New photo book of U.S. Jews includes a Bay Area chapter

Over the course of four years, Dr. Saul Landa, a dentist from New Jersey, spent Passover in the Lower East Side of New York, Purim in New Orleans, Tu B’Shevat in Phoenix and Sukkot in Baltimore. He also attended a wedding in San Francisco, a brit in St. Louis and the 20th annual Kosher BBQ Cooking Contest and Festival in Memphis, Tenn.

He documented his visits to 18 U.S. Jewish communities with photographs, juxtaposed them with archival photographs and compiled histories and accounts of present-day life in these communities through interviews with the community’s elders, historians and leaders.

The result is “A Timeless People: Photo Albums of American Jewish Life,” a coffee table book released May 15.

Landa is an avid photographer, traveler and hiker — in 2006, he reached the summit of Mount Kilimanjaro, Africa’s highest mountain — who combined his passions for photography and Judaica in this book.

He was also on a mission to document longtime U.S. Jewish communities that remain viable today.

For more than a decade, Landa, a professor of dentistry at the University of Pennsyl-vania, has served as a photojournalist for Jewish newspapers and maintained a stock photo company.

Initially, he thought he’d cover all 50 states in the book, but soon realized that “was going to be an impossible task.”

“It was very hard to narrow it down,” he says. He decided to make sure each of the areas he visited had an interesting history and that the Northeast, South, Midwest and West would be represented. The Bay Area is one of the 18 featured communities.

“Every community has a different personality,” Landa says. “It’s absolutely fascinating.”

Over four years, he traveled to the communities, spending four days in each. He arranged interviews beforehand and made sure there was an event — whether it was a lifecycle event such as a bar mitzvah or a holiday celebration such as Chanukah — that he could attend.

One of his most memorable experiences, however, was unplanned. When he was in Charleston, S.C., he attended services at Brith Sholom Beth Israel and noticed the numbers tattooed on the arm of the gabbai, Holocaust survivor Charlie Markowitz. The next day, Landa asked Markowitz if he could photograph him and talk to him about his life.

Markowitz’s story exemplifies the theme of the book, which Landa says is about persistence, resilience and survival.
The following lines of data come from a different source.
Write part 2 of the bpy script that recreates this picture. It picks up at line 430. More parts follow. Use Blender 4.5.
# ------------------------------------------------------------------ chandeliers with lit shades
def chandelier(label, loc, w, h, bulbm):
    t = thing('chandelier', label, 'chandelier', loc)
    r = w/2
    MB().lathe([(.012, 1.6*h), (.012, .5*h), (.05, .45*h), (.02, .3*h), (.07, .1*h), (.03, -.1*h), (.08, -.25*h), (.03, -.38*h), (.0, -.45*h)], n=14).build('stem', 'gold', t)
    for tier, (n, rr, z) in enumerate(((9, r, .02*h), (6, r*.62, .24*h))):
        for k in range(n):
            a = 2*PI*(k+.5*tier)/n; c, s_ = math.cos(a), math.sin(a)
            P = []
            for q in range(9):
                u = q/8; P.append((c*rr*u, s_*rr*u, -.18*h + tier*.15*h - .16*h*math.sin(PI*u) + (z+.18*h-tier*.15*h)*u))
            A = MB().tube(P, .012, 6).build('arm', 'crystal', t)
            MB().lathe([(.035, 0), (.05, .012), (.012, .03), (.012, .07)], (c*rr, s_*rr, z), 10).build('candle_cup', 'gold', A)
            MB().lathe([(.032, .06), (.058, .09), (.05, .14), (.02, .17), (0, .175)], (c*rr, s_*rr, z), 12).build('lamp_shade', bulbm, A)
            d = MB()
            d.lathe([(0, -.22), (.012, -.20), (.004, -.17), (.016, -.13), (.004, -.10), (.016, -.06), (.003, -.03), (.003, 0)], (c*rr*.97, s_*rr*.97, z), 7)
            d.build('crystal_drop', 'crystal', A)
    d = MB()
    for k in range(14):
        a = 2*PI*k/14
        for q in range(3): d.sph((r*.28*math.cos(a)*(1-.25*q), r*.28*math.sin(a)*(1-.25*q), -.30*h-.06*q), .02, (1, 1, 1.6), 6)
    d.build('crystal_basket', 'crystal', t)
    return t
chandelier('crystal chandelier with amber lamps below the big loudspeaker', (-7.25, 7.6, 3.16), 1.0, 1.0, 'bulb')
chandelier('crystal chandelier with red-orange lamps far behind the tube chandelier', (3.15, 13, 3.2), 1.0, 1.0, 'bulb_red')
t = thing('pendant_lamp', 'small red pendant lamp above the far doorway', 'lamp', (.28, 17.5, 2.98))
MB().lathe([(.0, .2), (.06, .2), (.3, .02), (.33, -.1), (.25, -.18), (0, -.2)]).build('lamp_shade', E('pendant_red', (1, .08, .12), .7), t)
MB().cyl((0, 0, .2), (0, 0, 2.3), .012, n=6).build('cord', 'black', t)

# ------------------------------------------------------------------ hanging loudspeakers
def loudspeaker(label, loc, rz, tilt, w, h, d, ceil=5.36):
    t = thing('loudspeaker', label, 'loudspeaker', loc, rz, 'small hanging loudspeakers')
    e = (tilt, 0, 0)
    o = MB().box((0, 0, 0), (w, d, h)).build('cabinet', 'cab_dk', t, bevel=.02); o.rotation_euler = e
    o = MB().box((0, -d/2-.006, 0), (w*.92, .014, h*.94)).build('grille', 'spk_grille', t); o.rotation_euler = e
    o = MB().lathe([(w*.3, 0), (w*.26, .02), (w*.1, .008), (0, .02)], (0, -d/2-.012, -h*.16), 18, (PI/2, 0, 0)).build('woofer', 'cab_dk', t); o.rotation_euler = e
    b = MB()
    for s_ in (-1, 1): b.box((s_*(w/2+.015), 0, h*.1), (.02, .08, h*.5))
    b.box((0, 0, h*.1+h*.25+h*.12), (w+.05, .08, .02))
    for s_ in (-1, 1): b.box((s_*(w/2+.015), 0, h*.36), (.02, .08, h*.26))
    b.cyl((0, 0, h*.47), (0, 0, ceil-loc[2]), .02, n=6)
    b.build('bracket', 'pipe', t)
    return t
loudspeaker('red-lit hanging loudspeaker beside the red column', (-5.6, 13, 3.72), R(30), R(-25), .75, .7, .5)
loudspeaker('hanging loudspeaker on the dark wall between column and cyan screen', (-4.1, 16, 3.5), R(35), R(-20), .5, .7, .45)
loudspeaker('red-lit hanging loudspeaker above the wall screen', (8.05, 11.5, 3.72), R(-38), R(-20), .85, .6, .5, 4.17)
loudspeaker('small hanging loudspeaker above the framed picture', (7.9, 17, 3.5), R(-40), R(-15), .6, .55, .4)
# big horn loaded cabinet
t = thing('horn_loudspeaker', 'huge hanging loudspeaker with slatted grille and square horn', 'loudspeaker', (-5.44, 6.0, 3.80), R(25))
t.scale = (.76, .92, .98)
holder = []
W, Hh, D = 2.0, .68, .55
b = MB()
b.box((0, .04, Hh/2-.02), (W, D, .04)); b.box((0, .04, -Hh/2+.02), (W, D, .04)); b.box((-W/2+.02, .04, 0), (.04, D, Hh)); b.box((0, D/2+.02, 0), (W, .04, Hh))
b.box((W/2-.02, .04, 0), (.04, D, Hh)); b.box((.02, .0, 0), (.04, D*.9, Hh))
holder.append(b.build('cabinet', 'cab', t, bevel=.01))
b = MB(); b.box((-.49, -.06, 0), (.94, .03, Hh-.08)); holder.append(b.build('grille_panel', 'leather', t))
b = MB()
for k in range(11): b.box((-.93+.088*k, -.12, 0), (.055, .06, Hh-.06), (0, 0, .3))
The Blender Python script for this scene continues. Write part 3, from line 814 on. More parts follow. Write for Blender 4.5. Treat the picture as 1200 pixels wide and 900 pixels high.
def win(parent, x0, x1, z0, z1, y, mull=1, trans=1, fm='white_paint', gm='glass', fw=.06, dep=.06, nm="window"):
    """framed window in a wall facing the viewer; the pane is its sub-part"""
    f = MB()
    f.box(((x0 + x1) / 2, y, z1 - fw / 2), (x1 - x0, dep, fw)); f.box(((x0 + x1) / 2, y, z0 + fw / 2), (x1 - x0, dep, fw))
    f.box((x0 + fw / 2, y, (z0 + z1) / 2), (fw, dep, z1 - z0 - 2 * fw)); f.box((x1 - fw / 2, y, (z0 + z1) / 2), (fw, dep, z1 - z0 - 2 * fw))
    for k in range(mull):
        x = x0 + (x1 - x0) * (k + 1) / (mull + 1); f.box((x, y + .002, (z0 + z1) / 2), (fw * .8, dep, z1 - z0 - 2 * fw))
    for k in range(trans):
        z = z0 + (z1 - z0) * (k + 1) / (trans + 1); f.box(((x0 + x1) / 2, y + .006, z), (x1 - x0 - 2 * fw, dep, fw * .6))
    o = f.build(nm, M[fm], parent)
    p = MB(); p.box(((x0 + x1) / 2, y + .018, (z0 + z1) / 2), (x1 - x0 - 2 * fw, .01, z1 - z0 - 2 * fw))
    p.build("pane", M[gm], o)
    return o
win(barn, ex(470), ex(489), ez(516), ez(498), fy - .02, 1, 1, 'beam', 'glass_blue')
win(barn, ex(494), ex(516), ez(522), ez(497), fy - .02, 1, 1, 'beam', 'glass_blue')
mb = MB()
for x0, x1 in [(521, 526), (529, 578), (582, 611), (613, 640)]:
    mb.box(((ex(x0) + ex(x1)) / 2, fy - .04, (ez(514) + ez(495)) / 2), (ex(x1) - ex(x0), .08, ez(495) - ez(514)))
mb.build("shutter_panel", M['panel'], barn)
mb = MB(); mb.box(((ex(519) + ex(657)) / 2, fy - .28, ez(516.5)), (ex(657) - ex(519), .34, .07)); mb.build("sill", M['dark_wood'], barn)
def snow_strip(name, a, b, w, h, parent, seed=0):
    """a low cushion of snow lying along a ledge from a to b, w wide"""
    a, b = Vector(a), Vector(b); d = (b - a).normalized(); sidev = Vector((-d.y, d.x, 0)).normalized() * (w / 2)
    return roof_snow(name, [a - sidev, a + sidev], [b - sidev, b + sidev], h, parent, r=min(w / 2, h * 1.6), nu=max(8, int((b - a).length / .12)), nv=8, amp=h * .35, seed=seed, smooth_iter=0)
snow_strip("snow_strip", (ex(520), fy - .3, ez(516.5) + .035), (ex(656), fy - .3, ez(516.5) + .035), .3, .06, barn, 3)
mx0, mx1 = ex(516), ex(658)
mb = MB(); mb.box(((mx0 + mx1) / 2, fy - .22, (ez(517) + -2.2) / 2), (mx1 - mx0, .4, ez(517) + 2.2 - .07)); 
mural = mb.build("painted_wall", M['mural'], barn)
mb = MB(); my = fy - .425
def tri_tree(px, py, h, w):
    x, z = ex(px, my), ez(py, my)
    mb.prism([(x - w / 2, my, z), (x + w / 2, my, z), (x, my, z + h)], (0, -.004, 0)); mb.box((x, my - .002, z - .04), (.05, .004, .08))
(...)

“In the U.S., the survival that I was fascinated with was the survival in a community where you have all the freedoms that you wanted,” he says. “How does the religion survive when you have a plethora of freedom? So from the point of view of emotions, when this gentleman put on his tefillin over his numbers, that shows survival in two ways. That shows survival in his youth and survival now in Charleston.”

Another memorable experience was learning about how the Jewish community in San Francisco had to rebuild after the Jewish neighborhood was destroyed in the 1906 earthquake.

Similarly, he learned how the New Orleans Jewish community stayed together and rebuilt after Hurricane Katrina.

Landa photographed about 70 percent of the book’s 1,000 photographs.

“When I juxtapose pictures of somebody from World War II holding a lulav and then I have somebody now holding a lulav, to me that says it all,” Landa says. “Perseverance, continuity and survival, that’s what this book is all about.”

“A Timeless People: Photo Albums of American Jewish Life” by Dr. Saul Landa (360 pages, Gefen Publishing House, $50).